After Kevin Phillips had been crowded out in the visitors' first attack, Carrick sent a fine long ball winging down the right flank, which Danny Higginbotham could not cut out, allowing Kanouté to head for the byline. Defoe, predatory as ever, cleverly pulled away to make sufficient space for himself to drive a fierce shot high into the net.
Martin Jol has wisely decided that his three leading strikers do not fit well together except in extremis, so Robbie Keane was left on the bench with Redknapp's son, Jamie, the club captain who finds himself unable to get a game.
Redknapp senior left Beattie for the later stages of the game, not wanting to rush him back after injury despite having described him as the only Southampton outfield player who would bring in big money to fund a transfer splash in January.
Not surprisingly, many Southampton attacks ended with a chip or a thump towards the lanky Peter Crouch, who began his professional career at White Hart Lane.

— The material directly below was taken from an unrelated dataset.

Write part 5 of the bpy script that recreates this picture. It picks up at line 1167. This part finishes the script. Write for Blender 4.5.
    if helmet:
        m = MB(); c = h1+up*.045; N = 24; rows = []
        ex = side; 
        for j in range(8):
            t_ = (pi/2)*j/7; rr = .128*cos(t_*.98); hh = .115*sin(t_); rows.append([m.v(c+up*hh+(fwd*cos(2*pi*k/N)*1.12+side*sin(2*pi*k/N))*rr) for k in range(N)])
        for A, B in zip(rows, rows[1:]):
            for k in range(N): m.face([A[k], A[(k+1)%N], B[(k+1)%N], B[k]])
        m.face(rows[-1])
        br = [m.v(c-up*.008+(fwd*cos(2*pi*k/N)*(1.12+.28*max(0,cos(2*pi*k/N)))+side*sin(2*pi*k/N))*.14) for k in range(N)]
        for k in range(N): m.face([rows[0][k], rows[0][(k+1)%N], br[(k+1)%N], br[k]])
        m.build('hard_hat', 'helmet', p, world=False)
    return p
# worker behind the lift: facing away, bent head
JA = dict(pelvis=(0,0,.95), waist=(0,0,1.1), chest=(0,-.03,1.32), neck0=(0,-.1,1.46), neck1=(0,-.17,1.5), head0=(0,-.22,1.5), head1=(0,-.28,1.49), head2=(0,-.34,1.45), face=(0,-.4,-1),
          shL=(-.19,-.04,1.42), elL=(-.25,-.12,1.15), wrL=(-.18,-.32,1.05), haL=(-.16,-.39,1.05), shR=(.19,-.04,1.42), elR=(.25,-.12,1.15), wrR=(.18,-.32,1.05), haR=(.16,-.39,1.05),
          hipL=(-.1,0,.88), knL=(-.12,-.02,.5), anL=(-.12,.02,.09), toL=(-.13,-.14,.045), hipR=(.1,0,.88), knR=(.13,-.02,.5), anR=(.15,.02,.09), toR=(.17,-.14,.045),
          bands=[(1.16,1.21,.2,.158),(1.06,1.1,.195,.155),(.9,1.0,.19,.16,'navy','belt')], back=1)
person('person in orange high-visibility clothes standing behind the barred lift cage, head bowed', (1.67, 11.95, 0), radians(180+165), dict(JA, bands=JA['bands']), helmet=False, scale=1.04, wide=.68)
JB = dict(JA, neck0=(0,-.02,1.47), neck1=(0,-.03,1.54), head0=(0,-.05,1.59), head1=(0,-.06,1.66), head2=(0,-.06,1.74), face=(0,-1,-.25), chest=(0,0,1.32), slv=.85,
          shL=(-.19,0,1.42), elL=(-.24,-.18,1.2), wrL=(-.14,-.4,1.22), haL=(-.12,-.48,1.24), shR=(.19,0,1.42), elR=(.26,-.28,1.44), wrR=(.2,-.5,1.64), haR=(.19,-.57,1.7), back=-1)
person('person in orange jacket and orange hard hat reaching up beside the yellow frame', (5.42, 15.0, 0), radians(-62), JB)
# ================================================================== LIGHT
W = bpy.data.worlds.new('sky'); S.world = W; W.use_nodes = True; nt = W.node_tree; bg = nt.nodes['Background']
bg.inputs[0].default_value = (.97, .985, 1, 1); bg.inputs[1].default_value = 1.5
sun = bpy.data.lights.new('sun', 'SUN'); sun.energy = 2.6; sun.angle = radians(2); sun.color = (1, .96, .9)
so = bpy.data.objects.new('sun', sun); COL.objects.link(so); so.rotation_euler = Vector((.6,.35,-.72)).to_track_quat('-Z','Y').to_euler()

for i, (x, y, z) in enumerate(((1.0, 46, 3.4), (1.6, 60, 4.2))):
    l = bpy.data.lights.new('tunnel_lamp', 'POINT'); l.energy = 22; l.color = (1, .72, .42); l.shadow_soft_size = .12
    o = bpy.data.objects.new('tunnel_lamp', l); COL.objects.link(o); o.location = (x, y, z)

One nod down, after a quarter of an hour, led to Phillips having a shot deflected for a corner, from which Anders Svensson's header slid wide. That was a rare opportunity as play mainly flowed in the opposite direction, Kanouté holding the ball up well and Defoe always threatening a square defence.

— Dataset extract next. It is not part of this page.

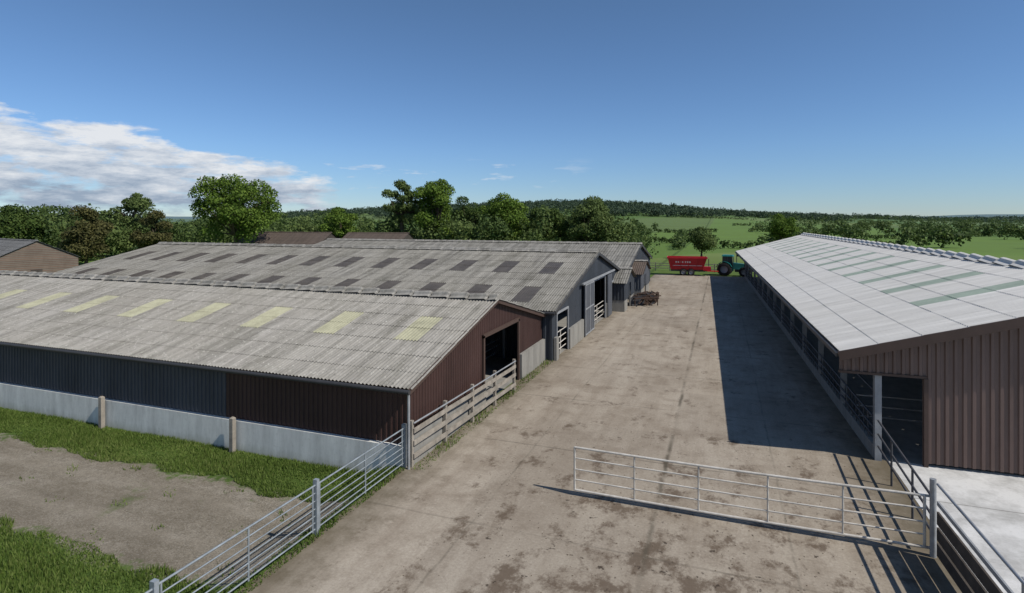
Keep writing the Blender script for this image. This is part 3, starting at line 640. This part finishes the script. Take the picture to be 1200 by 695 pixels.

In the 26th minute the little striker shot straight at a grateful Antti Niemi after Darren Kenton slipped, but the reprieve was brief. Almost immediately David Prutton slid into a tackle with Kanouté and succeeded only in knocking the ball back to Defoe, who this time placed it comfortably past the goalkeeper. Niemi then excelled in fisting Kanouté's drive over the bar, but there was no protection in front of him.
One minute before half-time the right-back Noe Pamarot headed a cross by the left-back, Thimothee Atouba, over the bar and in the next move the defence disappeared again. Higginbotham played for offside and did not get the decision - correctly, the replays proved - allowing Kanouté to move on to another adroit pass by Carrick and score the third goal.
As if to emphasise that nothing was going Southampton's way, Paul Robinson foiled their hopes of a morale-boosting reprisal immediately before the interval. Prutton advanced down the left and crossing for Crouch, whose low side-footed effort was brilliantly kept out by the goalkeeper. It would have been all the more interesting had that one gone in, because two minutes into the second half, the visiting contingent did have a goal to cheer. Ledley King skewed Prutton's high in the air and was then outjumped - as most people are - by the 6ft 7in Crouch, who nodded past a static Robinson.
Redknapp could claim some of the credit, the move having started with Jason Dodd, who he had moved to wing-back at half-time, bringing on Andreas Jakobsson as a third centre-back. But only a few minutes later Dodd's back injury forced him off the field and on the hour a fourth Tottenham goal arrived. Michael Brown won a ricochet, forcing Niemi to parry his strong shot, Defoe following in to complete the hat-trick.
Sending Keane on as well was unseasonably masochistic. He finished off the scoring from Defoe's scooped pass, the ball dribbling underneath Niemi. "Harry, Harry, what's the score?" the home support chorused. Unkind.